China-Backed Salt Typhoon Targets U.S. Internet Providers: Report
Another threat group linked to the Chinese government reportedly has compromised important networks in the United States, this time targeting U.S. internet service providers (ISPs) to collect sensitive information from the companies and possibly to launch cyberattacks.
The Wall Street Journal, citing people familiar with the situation, reported Wednesday that the group, tracked as Salt Typhoon, in recent months has gotten access into the IT environments of several ISPs.
The WSJ report echoed a similar one by The Washington Post late last month, which noted that a Chinese hacker group had accessed at least two top U.S. providers that combined had millions of customers along with several smaller providers.
The Post story didn’t attribute the attacks to any named group and several people the news organization spoke to said the tactics and resources used in the attacks were similar to what has been used by Volt Typhoon, another China-linked group that has targeted the infrastructure of critical infrastructure organizations.
The WSJ report said that Salt Typhoon’s bad actors have gained access to broadband networks in the United States with plans to establish persistence in the infrastructure of the victim providers.
An Aggressive Adversary
Salt Typhoon is the latest example of a ramped-up and aggressive effort by the Chinese government through such threat groups to infiltrate the networks of critical infrastructure organizations. China is taking a long-term view of such cyberespionage campaigns, with operations lasting years.
U.S. law enforcement agencies like CISA, the FBI, and National Security Agency (NSA) and private cybersecurity companies last week announced that they had disrupted a massive botnet created by another group – called Flax Typhoon – was created over four years and comprised more than 20,000 internet of things (IoT) and other devices, including small office/home office (SOHO) routers, firewalls and network-attached storage (NAS) systems.
The botnet was used in a range of activities, including running distributed denial-of-service (DDoS) attacks, compromising networks and deploying malware.
Lying in Wait
Earlier this year, the United States pointed to an ongoing campaign by an advanced persistent threat (APT) group called Volt Typhoon that had gained access to networks and computers of organizations in critical infrastructure sectors – including communications, energy, transportation and water – and was continuing to hide in them, pre-positioning itself to move laterally into operational technology (OT) assets and disrupt operations if a conflict arose between China and the United States.
The group has hidden in some of those networks and computers for as long as five years, according to the agencies.
China has become a key cybersecurity concern for U.S. agencies. The Office of the Director of National Intelligence in a 2023 report called China “the broadest, most active, and persistent cyber espionage threat to the U.S. Government and private-sector networks.” FBI Director Christopher Wray has testified often about the threat China presents, testifying last year that “there’s no country that presents a more significant threat to our innovation, our ideas, our economic security, our national security than the Chinese government.”
More Typhoons in the Forecast
Cybersecurity experts said that Salt Typhoon is not the last of its kind.

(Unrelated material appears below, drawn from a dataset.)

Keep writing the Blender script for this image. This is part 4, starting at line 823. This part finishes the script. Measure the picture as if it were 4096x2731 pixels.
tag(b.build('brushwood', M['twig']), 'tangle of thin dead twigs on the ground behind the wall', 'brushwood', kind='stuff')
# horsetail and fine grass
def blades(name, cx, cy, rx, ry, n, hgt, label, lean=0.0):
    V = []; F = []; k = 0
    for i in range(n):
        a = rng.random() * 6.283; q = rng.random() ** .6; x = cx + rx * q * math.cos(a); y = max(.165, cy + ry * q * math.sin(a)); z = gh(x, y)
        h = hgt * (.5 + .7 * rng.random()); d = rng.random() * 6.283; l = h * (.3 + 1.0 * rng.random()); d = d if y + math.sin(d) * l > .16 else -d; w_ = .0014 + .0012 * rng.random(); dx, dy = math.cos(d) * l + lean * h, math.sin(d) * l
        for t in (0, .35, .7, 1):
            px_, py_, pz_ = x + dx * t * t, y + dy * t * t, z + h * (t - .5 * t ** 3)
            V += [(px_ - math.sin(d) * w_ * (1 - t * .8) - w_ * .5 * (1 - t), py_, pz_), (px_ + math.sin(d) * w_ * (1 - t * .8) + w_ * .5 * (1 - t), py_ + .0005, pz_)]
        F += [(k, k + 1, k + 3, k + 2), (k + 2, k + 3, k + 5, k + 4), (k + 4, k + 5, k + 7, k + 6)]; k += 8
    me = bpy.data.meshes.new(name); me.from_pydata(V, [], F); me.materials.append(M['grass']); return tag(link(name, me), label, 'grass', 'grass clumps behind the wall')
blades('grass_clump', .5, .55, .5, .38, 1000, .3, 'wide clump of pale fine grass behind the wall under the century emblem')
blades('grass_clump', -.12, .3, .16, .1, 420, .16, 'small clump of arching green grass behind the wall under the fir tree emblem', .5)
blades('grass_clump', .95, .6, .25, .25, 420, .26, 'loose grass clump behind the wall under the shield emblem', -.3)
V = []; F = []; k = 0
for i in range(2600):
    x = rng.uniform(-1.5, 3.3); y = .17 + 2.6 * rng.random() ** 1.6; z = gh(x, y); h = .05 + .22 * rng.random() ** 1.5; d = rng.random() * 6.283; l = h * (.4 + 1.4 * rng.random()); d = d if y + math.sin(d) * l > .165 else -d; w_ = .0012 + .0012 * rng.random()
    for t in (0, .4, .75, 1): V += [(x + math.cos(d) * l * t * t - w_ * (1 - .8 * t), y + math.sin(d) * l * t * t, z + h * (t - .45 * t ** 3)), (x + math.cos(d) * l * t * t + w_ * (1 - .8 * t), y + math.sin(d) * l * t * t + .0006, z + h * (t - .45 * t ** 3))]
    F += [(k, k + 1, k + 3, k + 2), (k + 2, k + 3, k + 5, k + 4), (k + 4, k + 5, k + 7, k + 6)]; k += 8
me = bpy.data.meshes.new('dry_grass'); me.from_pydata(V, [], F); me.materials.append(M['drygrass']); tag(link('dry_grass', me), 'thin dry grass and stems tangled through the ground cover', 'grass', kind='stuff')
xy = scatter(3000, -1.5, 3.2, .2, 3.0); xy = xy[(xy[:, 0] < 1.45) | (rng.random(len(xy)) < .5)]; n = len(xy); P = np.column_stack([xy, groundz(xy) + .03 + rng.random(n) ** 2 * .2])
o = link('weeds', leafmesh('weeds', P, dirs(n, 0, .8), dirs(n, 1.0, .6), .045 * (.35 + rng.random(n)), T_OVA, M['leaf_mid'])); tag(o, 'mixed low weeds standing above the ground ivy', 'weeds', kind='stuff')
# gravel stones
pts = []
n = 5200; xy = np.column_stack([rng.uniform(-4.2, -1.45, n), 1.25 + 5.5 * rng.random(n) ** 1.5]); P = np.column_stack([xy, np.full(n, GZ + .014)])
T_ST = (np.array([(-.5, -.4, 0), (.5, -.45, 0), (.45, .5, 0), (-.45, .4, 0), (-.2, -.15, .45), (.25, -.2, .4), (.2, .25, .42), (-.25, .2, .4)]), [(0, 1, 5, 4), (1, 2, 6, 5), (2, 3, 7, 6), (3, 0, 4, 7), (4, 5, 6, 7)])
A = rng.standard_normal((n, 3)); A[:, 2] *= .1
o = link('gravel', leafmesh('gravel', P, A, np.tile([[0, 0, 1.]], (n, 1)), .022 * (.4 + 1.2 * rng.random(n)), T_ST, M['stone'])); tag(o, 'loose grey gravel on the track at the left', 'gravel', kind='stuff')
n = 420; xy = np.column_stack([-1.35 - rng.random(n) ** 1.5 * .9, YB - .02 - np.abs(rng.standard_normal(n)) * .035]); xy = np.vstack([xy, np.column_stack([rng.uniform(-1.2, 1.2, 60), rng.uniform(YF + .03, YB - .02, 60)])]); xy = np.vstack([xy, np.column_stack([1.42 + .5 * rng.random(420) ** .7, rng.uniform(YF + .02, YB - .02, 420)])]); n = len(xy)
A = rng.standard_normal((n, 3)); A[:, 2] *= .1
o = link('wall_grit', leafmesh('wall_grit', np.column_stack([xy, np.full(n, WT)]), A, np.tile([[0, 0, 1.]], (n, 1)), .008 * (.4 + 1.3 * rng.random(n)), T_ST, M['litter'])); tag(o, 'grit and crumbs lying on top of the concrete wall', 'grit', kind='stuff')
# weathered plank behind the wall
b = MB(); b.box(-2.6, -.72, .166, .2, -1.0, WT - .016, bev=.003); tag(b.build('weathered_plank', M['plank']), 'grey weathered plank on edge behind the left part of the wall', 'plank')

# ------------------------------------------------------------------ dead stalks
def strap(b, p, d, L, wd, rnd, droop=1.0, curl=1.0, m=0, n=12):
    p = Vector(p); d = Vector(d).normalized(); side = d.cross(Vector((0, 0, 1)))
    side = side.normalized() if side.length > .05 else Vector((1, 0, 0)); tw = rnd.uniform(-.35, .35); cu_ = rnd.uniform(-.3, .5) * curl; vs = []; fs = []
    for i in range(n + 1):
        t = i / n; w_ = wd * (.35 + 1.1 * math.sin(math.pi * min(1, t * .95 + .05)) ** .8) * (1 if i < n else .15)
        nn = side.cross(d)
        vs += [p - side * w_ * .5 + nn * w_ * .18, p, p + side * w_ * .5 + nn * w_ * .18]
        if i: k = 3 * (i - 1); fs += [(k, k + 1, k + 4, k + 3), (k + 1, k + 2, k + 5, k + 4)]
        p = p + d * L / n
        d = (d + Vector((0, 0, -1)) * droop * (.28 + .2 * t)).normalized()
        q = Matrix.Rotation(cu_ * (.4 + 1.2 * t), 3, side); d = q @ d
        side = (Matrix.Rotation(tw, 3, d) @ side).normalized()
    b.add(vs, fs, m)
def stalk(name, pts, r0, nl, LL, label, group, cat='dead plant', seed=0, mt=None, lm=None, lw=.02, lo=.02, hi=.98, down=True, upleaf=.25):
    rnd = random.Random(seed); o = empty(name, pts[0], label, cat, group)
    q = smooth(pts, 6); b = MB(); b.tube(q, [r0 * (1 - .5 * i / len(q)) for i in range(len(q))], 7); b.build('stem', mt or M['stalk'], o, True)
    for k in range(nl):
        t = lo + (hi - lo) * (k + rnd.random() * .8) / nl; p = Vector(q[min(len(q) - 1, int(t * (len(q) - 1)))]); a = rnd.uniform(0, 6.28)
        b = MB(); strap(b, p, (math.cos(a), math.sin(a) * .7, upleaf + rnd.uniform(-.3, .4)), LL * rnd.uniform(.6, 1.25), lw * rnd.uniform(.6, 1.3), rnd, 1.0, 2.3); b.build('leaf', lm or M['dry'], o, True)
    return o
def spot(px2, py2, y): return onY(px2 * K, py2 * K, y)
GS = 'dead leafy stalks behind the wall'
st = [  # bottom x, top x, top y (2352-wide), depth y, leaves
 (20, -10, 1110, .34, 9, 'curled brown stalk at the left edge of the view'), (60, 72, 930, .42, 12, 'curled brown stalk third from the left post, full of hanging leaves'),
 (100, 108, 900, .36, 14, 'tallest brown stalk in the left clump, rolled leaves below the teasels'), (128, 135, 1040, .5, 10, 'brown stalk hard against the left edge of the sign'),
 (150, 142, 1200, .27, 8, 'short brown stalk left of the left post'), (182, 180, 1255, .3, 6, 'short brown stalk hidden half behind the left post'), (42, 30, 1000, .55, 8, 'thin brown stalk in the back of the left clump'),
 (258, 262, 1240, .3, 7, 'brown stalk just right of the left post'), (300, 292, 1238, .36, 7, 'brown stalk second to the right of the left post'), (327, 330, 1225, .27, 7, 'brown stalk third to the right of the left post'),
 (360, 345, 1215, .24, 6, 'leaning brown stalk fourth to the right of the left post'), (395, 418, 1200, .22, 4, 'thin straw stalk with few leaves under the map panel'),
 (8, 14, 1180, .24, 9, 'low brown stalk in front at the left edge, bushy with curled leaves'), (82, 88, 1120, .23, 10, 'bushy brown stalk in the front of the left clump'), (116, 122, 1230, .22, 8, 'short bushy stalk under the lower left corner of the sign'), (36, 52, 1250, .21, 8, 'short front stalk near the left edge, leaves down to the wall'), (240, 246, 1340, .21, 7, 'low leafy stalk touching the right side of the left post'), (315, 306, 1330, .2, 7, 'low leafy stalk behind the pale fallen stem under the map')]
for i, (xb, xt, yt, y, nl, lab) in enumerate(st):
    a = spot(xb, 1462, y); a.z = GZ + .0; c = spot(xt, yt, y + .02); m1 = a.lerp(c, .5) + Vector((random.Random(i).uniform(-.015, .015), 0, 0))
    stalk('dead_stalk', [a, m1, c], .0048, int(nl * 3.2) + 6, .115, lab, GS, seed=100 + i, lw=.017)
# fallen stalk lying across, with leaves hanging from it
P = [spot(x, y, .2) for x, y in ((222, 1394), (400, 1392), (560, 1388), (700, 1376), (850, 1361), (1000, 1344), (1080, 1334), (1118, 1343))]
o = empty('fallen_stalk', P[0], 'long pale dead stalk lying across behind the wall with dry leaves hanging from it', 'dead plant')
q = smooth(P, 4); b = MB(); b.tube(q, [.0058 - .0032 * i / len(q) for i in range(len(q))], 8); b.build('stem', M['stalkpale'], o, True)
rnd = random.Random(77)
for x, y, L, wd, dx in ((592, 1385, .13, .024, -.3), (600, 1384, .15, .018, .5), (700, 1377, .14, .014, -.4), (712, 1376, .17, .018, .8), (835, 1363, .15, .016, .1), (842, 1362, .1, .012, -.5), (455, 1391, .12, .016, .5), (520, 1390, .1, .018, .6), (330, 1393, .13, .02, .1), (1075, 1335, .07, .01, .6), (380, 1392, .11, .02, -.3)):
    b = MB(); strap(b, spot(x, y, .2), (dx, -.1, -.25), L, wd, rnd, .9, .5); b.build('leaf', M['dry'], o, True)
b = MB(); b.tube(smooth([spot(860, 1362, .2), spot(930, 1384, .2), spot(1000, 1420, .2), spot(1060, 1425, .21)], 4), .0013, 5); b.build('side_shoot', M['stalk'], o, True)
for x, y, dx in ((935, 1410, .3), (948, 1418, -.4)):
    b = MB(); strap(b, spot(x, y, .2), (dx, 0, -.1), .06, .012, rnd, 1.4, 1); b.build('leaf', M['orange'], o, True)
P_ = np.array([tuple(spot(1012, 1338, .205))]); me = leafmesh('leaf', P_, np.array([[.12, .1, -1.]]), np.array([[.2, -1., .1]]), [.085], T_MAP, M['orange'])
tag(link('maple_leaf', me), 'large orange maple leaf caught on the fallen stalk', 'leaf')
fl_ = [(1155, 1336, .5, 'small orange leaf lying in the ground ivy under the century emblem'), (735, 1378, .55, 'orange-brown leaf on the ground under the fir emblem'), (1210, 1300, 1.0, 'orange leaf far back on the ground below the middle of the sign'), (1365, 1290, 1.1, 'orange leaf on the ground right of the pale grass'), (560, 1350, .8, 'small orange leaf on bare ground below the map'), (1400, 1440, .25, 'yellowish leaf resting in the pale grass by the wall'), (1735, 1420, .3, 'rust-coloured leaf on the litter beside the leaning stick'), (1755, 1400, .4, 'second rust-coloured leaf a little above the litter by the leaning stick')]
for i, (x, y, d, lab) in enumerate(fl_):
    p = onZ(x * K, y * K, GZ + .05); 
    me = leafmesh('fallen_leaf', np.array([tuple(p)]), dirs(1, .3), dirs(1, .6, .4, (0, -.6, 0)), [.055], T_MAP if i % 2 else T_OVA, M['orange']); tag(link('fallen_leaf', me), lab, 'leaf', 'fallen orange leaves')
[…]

“It’s likely we’re going to see more of these Typhoon variants,” John Terrill, CISO of Phosphorus Security, told Security Boulevard. “In the past, the expectation for cybersecurity teams was to build defenses to the level of capabilities of the expected attacker, which was normally hacktivists and criminals. With the increasing amount of Typhoon activity across multiple industries, I think we’re facing a new expectation that we may all have to start increasing our cybersecurity programs to account for nation-states.”
Targeting ISPs isn’t surprising, given the amount of information that runs over their networks, according to Sean McNee, vice president of research and data at DNS-based threat intelligence company DomainTools. That includes information about the providers’ users, including where they live, billing data, and the kind of access or usage they have.
“Once ISPs are targeted, these threat actors are likely searching for information that would support their original intent of reaching the users of the ISPs,” McNee said. “The most common information that would support these efforts would include call data records, text messages and location data. This is supported by several past reports that are specifically tied to Chinese-sponsored threat actors like Salt Typhoon.”
Phosphorus’ Terrill said that nation-states target ISPs “either as a pivot point into another environment or a collection point for a lot of data that traverses their infrastructure. It’s why when you’re thinking about attacker personas and capabilities, you don’t worry that much about breaking encryption – unless you’re worried about nation-states. The joke in the hacker community is that ‘math is hard,’ insinuating that you go after the endpoint as the data is already decrypted by that point.”